Is this the right way to think about it?

No.

First of all: while it is obviously correct to think of "first this happens, than that, then we evaluate this keyboard input..." in the IO monad, this isn't true for all monads. For instance, in the list monad this doesn't really make any sense. In general, it's not possible to assign a particular order to calculations in Haskell at all, it's not defined behaviour.
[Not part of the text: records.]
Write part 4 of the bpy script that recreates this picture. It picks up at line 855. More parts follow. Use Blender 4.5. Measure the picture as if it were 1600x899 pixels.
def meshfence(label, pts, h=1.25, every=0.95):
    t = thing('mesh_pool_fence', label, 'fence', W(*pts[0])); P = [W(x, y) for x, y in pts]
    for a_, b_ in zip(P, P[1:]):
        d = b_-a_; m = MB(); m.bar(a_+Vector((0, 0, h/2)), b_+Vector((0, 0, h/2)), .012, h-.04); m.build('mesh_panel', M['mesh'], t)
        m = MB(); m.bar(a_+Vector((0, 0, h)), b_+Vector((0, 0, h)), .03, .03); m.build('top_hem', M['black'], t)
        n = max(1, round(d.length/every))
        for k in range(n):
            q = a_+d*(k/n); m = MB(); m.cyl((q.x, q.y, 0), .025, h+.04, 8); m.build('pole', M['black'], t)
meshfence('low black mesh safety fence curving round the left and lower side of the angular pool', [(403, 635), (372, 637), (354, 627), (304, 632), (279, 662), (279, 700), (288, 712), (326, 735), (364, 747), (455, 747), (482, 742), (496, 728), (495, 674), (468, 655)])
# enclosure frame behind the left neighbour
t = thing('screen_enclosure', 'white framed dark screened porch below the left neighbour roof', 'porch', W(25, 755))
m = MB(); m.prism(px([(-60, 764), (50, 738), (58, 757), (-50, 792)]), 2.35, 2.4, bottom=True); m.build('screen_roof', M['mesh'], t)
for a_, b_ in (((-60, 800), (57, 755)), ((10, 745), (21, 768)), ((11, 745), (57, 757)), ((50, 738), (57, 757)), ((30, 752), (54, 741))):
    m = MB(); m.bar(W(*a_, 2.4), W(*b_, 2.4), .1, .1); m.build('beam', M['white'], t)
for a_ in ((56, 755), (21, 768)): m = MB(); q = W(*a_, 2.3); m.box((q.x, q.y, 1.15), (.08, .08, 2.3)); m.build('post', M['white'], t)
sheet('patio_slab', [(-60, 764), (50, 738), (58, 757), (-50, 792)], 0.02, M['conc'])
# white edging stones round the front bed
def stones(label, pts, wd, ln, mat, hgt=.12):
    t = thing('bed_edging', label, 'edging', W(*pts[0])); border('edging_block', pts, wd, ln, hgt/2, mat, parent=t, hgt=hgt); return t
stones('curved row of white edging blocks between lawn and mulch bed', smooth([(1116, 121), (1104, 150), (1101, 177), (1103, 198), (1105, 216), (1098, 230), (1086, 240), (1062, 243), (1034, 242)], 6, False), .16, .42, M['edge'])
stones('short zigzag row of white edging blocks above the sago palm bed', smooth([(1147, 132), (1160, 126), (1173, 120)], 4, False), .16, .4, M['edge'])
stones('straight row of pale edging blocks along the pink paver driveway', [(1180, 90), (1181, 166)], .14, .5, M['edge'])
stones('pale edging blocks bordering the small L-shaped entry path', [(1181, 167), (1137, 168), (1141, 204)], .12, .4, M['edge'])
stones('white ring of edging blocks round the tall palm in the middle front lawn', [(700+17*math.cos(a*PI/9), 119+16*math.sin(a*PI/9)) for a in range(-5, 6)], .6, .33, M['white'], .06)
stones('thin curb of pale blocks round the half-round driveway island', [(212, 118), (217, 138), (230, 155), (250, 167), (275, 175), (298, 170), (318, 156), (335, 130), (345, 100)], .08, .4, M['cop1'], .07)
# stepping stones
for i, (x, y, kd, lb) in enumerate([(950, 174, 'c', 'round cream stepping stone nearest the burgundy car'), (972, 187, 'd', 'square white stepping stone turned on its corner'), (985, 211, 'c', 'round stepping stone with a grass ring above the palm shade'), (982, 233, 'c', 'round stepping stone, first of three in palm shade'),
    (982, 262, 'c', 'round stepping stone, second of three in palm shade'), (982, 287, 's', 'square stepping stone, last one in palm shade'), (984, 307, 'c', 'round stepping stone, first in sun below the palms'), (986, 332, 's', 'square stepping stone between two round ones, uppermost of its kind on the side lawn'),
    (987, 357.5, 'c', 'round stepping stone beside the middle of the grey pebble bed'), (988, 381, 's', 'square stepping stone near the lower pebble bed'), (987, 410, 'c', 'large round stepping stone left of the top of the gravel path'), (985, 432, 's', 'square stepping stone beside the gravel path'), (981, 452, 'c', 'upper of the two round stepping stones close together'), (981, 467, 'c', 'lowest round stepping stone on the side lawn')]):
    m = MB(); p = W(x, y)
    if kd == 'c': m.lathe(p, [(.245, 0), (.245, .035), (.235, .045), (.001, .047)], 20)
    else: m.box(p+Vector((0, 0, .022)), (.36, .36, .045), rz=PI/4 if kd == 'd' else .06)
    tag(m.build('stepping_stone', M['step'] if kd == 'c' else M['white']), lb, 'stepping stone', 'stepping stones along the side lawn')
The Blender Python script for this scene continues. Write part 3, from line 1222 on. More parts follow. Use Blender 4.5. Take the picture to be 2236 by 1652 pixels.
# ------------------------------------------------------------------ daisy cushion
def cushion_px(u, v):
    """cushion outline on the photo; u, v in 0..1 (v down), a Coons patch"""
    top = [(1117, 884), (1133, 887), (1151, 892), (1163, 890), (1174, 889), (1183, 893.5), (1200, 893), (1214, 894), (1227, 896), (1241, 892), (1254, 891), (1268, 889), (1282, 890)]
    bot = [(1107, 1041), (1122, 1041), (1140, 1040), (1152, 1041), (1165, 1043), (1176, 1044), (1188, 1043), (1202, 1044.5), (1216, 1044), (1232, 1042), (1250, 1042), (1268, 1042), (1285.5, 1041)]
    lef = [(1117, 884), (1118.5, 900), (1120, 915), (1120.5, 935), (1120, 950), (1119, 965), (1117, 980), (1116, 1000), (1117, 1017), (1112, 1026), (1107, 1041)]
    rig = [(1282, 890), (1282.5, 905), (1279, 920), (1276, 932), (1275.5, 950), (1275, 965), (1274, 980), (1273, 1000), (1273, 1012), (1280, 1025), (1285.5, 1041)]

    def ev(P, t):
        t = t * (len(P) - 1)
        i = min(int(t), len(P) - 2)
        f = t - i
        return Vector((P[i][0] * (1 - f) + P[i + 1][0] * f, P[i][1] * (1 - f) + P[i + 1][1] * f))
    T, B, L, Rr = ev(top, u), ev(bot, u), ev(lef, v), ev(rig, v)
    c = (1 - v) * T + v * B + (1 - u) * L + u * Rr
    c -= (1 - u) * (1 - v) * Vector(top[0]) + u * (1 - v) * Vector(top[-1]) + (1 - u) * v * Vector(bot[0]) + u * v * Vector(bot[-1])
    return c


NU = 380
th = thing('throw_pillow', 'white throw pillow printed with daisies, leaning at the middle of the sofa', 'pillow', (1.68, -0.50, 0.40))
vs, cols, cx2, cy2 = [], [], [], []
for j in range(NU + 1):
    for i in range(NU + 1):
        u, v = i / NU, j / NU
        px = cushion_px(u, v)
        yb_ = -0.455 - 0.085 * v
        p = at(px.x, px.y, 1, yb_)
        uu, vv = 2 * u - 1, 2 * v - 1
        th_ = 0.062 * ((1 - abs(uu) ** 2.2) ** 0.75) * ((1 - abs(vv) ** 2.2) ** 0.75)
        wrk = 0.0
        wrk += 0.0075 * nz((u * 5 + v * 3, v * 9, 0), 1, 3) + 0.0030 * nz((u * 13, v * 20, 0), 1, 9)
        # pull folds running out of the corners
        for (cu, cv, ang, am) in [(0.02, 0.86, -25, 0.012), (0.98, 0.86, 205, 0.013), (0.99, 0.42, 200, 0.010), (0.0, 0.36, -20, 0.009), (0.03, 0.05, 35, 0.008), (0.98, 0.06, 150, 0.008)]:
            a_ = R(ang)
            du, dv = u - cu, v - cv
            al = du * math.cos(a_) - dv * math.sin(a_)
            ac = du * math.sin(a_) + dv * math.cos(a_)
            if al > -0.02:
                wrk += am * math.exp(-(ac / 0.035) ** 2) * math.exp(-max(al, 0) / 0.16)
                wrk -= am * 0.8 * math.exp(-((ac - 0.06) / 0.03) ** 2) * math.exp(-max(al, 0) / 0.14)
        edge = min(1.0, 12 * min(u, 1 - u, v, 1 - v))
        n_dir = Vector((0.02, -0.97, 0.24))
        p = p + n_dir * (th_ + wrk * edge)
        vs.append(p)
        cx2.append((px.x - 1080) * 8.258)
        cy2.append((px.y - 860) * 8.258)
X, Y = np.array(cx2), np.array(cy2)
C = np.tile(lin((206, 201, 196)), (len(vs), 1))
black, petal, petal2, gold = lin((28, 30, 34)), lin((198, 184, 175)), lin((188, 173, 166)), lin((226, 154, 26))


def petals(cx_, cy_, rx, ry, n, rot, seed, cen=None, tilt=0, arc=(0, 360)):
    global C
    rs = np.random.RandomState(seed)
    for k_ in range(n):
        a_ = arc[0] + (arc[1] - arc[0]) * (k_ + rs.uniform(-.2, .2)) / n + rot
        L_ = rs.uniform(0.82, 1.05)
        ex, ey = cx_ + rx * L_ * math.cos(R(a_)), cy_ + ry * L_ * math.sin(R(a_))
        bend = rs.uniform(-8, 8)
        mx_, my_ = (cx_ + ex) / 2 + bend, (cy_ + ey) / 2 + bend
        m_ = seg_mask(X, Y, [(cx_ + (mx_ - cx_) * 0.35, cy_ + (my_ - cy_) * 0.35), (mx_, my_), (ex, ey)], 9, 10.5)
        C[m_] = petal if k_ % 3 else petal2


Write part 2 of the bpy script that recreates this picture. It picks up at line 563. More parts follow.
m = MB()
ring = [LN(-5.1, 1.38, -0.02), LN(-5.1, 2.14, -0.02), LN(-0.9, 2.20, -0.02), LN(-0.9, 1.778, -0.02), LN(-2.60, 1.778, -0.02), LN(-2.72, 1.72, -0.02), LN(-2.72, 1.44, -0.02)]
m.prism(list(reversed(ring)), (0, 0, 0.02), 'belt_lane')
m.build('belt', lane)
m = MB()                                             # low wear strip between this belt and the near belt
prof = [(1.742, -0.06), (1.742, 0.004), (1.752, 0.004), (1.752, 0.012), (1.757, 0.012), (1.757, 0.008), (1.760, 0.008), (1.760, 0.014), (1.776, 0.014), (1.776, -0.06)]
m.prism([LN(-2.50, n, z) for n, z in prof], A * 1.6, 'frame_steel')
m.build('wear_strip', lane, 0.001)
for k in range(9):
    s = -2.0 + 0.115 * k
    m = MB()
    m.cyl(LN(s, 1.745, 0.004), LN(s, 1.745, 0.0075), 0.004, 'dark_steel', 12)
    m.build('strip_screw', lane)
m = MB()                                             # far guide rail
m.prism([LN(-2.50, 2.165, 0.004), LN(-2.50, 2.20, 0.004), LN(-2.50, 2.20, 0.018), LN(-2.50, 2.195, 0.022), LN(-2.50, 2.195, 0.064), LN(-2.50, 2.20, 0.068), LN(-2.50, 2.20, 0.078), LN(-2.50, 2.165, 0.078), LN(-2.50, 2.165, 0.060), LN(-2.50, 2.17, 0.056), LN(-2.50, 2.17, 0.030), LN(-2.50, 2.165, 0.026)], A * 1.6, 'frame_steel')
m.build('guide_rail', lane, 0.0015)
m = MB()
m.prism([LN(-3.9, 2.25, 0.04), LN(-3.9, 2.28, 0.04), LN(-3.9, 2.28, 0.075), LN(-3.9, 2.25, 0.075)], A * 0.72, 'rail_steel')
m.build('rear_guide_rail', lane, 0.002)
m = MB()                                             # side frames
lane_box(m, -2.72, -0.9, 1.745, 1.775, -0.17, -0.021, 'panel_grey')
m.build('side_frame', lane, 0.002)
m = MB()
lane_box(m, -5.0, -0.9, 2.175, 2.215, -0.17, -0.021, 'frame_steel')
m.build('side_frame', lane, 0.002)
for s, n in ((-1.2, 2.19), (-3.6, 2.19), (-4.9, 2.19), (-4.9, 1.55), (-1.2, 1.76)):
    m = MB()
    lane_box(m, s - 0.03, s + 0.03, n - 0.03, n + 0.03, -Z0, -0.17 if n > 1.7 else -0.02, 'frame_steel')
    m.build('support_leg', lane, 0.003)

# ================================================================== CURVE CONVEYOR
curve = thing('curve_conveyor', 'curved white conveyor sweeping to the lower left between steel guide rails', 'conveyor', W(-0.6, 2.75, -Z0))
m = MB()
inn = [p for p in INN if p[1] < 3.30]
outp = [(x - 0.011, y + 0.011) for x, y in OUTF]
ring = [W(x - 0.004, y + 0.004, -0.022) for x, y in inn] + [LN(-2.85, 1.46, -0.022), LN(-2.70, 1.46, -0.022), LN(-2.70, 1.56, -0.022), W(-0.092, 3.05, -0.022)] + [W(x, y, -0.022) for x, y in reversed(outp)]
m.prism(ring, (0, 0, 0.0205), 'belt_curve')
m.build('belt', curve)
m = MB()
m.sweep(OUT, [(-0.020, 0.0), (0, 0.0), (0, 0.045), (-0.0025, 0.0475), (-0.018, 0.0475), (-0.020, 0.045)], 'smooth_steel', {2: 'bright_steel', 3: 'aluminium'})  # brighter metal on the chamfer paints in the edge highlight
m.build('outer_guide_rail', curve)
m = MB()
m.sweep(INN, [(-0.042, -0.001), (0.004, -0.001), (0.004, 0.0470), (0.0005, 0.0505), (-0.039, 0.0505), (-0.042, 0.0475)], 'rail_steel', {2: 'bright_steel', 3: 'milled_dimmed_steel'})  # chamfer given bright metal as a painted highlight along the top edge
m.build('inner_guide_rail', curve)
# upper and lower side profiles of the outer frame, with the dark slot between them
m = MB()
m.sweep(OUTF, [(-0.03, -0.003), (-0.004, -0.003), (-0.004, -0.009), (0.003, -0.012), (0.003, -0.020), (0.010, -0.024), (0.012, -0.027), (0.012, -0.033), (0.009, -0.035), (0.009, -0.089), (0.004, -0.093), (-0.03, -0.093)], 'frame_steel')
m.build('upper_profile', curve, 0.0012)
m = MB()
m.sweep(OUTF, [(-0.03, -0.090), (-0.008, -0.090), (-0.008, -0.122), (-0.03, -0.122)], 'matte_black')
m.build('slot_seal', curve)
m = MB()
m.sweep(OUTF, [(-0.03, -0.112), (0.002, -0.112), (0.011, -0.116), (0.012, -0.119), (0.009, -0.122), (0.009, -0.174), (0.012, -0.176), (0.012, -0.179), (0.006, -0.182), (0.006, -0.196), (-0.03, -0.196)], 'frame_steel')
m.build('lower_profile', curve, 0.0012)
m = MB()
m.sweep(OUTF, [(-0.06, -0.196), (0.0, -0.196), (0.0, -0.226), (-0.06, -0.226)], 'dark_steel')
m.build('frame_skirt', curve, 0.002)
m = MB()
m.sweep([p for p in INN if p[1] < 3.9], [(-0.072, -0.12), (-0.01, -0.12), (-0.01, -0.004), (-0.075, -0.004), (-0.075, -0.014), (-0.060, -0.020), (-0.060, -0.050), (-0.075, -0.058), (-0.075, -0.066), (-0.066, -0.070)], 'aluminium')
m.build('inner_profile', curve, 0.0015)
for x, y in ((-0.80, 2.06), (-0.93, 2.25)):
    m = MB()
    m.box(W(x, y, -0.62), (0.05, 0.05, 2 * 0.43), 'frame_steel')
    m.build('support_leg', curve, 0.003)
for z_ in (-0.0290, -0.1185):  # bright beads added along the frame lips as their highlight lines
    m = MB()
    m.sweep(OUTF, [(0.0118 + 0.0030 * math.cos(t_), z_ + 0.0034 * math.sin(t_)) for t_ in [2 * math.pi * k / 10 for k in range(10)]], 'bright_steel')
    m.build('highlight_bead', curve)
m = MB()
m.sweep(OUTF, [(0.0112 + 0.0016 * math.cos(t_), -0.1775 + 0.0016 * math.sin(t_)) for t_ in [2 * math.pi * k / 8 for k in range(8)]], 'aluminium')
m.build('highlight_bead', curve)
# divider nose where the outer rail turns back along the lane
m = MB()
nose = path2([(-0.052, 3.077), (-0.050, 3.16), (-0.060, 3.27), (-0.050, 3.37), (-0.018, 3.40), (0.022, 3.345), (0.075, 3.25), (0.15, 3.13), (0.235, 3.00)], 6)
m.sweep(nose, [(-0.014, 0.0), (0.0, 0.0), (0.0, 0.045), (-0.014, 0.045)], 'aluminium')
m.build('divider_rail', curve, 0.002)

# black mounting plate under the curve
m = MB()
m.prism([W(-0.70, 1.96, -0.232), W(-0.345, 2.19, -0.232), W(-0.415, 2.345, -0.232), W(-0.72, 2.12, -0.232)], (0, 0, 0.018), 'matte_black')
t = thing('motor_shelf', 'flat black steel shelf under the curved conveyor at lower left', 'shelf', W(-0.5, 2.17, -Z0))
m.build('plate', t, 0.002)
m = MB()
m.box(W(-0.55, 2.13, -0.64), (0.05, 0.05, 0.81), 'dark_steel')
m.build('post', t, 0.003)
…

Yet, it is always possible, and very often helpful, to think of an order of computations in a monad, and this order is in fact the one suggested by the do notation. So, most of the time it isn't actually insightful to think about the desugared expression. But if you wish to make that step, here's how I'd do it:

  1. pop >>= \_ -> THUNK1

  2. THUNK1 ≡> pop >>= \x -> THUNK2

  3. {Closure{x}} THUNK2 ≡> push 5 >>= \_ -> THUNK3

  4. {Closure{x}} THUNK3 ≡> push x

Which is of course grotesquely more ugly, but says pretty much the same as the sugared do expression.

2
votes

When this line is evaluated, in what order does the binding actually happen?

There's nothing special about "binding" here. The desugared expression is evaluated in exactly the same (lazy) way any other expression would be, and the specifics depend on the implementation of (>>=) for the particular monad you're working with.

If we're talking about using something like runState, given an expression like foo >>= (\x -> bar), the outermost expression is the application of (>>=) but we're trying to unwrap a newtype and then apply the function inside, so the (>>=) gets forced, as does the function.

If we consider instead the list monad, (>>=) is concatMap. Given an expression like [foo1, foo2] >>= (\x -> [bar1, bar2, x] >>= (\y -> [baz, y])), using take 5 on the result is clearly not going to fully compute all the binds.

That said, there is one important rule here: To whatever extent evaluating x >>= f forces the evaluation of x, in a large expression like a desugared do block the forcing will occur in the apparent "sequential" order, for the same reason that the "sequential illusion" is possible.